Speaking of ER ending, I'm putting odds on a 3 second or so appearance by George Clooney this Thursday. The promos I saw last night mention the prominent first season docs who haven't shown up yet except him, but then make a point of saying "all" of them will be back, with just a slight emphasis on the word. Either their deal with him prohibits explicit promotion of the appearance and they're trying to hint at it, or they're doing a major fakeout.
no subject
Date: 2009-03-10 08:12 pm (UTC)I liked how Babylon 5 ended, for the most part. Disliked the Buffy ending but only when I actually THOUGHT about it. (It was exciting when I was watching with my brain turned off.)

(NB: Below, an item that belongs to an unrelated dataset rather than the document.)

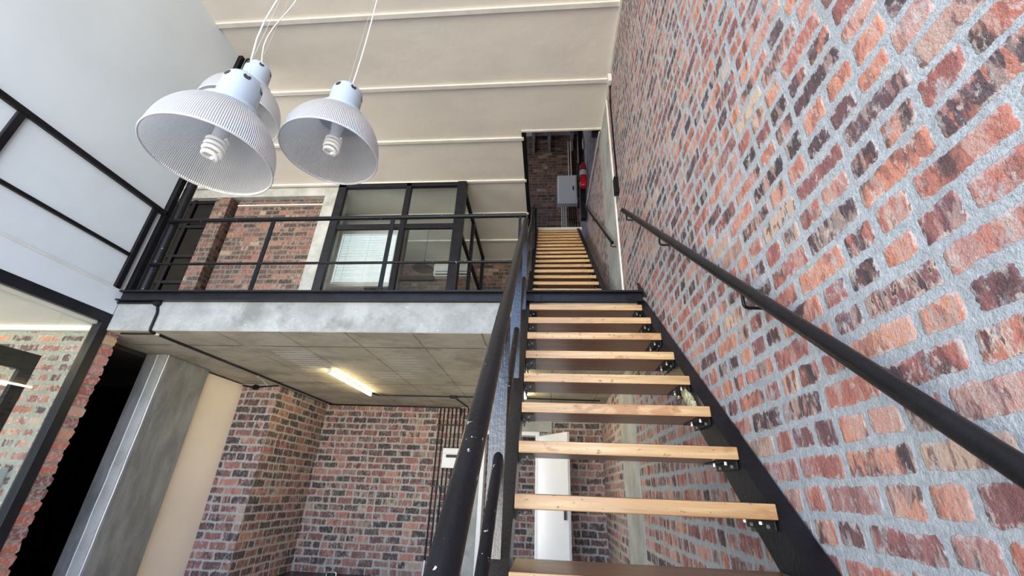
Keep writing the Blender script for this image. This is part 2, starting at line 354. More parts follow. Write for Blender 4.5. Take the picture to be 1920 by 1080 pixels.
def TUBE(bm, pts, r, seg=12, cap=True):
    pts = [Vector(p) for p in pts]; rings = []
    n = len(pts); prev = None
    for i, p in enumerate(pts):
        d = (pts[min(i+1, n-1)] - pts[max(i-1, 0)]).normalized()
        if prev is None:
            a = d.cross(Vector((0, 0, 1)))
            if a.length < .05: a = d.cross(Vector((1, 0, 0)))
            a.normalize()
        else: a = (prev - d*prev.dot(d)).normalized()
        prev = a; b_ = d.cross(a)
        rr = r[i] if isinstance(r, (list, tuple)) else r
        rings.append([bm.verts.new(p + (a*math.cos(t) + b_*math.sin(t))*rr) for t in [2*PI*k/seg for k in range(seg)]])
    for i in range(n-1):
        for k in range(seg):
            bm.faces.new((rings[i][k], rings[i][(k+1) % seg], rings[i+1][(k+1) % seg], rings[i+1][k]))
    if cap: bm.faces.new(rings[0][::-1]); bm.faces.new(rings[-1])
def LATHE(bm, prof, seg=48, origin=(0, 0, 0), close=False):
    ox, oy, oz = origin; rings = []
    for r, z in prof:
        if r < 1e-5: rings.append([bm.verts.new((ox, oy, oz+z))])
        else: rings.append([bm.verts.new((ox+r*math.cos(2*PI*k/seg), oy+r*math.sin(2*PI*k/seg), oz+z)) for k in range(seg)])
    for a, b_ in zip(rings, rings[1:]):
        for k in range(seg):
            k2 = (k+1) % seg
            if len(a) == 1 and len(b_) == 1: continue
            if len(a) == 1: bm.faces.new((a[0], b_[k], b_[k2]))
            elif len(b_) == 1: bm.faces.new((a[k], b_[0], a[k2]))
            else: bm.faces.new((a[k], b_[k], b_[k2], a[k2]))
def PRISM(bm, poly, z0, z1, ax='z'):
    """extrude a 2D polygon; ax z: (x,y) poly, ax x: (y,z) poly, ax y: (x,z) poly"""
    f = {'z': lambda a, b_, c: (a, b_, c), 'x': lambda a, b_, c: (c, a, b_), 'y': lambda a, b_, c: (a, c, b_)}[ax]
    A = [bm.verts.new(f(p[0], p[1], z0)) for p in poly]; D = [bm.verts.new(f(p[0], p[1], z1)) for p in poly]
    n = len(poly)
    bm.faces.new(A); bm.faces.new(D[::-1])
    for i in range(n): bm.faces.new((A[i], A[(i+1) % n], D[(i+1) % n], D[i]))
def fillet(pts, r=.04, n=5):
    pts = [Vector(p) for p in pts]; out = [pts[0]]
    for a, b_, c in zip(pts, pts[1:], pts[2:]):
        u = (a-b_); v = (c-b_); ru = min(r, u.length*.45); rv = min(r, v.length*.45)
        p, q = b_+u.normalized()*ru, b_+v.normalized()*rv
        for i in range(n+1):
            t = i/n; out.append((1-t)**2*p + 2*t*(1-t)*b_ + t*t*q)
    out.append(pts[-1]); return out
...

Daria concluded nicely. Wish they'd put that entire series on DVD.
Here's hoping Monk gets something akin to a happy ending. (Trudy closure would be good.) I need to order season 6 one of these days. (I never remembered to watch the show, so I just buy the DVDs when they come out.)
no subject
Date: 2009-03-10 10:06 pm (UTC)Plus it had Q. Everything's better with Q.
I remember turning to my friends afterwards, deeply satisfied, and saying, "If it had to end, I'm glad it ended that way."
no subject
Date: 2009-03-11 01:49 am (UTC)Seriously.